Cement—the carbon-intensive ingredient in concrete—currently accounts for 1.5 percent of Canada's total carbon emissions, making reductions to these emissions critical to the country meeting its 2050 net-zero commitments. The global concrete sector, a market worth over $75 billion, is responsible for approximately seven percent of worldwide emissions.
Perkins said Heidelberg was in advanced discussions with industrial developers "with aggressive decarbonization targets" to supply carbon-neutral concrete for projects including data centers, commercial buildings, and residential developments.
"This pilot will be a lighthouse project to prove both the process of producing carbon-captured cement and the product, a true zero-carbon cement that will contribute to near zero-carbon concrete." — Heidelberg's David Perkins
"We have aligned goals with many of these developers and are looking to partner with them to help accelerate take-up of net-zero concrete industry-wide," he said.
Heidelberg is also currently building a larger, industrial-scale cement plant with CCUS in Norway, which will trap around 50 percent of the facility's yearly 800,000 tonnes of CO2. The plant, located in Brevik, is expected online soon, with first shipments of the company's evoZero brand net-zero cement to follow "later this year."
The Brevik plant is part of the Norwegian government's Longship project, designed to capture large volumes of CO2 from heavy-emitting industrial facilities and transport it by ship to an onshore terminal for liquefaction and injection into a storage site under the North Sea.
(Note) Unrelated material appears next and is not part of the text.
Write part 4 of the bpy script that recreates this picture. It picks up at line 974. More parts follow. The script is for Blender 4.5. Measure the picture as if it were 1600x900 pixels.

Cement/concrete and steel are two of the largest sources of carbon emissions globally and should be key focuses in Canada's energy transition, said Ollie Sheldrick-Moyle, clean economy program manager at Clean Energy Canada.
"These are the leading hard-to-abate industrial emissions," he said, "so it is a very good thing that they are being tackled head-on [with this project]."
Sheldrick-Moyle added that the project could position Canada as a leader in manufacturing higher-value products for both domestic and international markets looking to meet higher environmental standards.
CCUS has historically been associated with the global oil and gas industry, with numerous projects launched since Norway built the CO2 Technology Centre in 2012, including the Quest CCS plant developed by Shell as part of its Athabasca oil sands megaproject. Critics argue that the technology has underperformed capture volume expectations and cost projections.
However, Sheldrick-Moyle believes recent CCUS projects in Canada linked to cement, concrete, and pulp and paper manufacturing are "exactly where the technology should be applied."
"Cement is only going to see greater use in a net-zero 2050 world—from building new industrial and transport infrastructure to millions of new houses," he said. "Electrification—which will replace oil and gas increasingly as we move forward—will not be an option for cement and concrete. So CCUS has one of the best use cases for this sector."
"This will not just be about sustaining existing industry with CCUS technology, but indeed, about expanding to become a greater hub of cement and concrete production globally,” said Sheldrick-Moyle. “And a cleaner and greener one at that."
Calculations by the International Energy Agency suggest that retrofitting CCUS systems to existing power and industrial plants could result in eight billion tonnes less CO2 being emitted by 2050.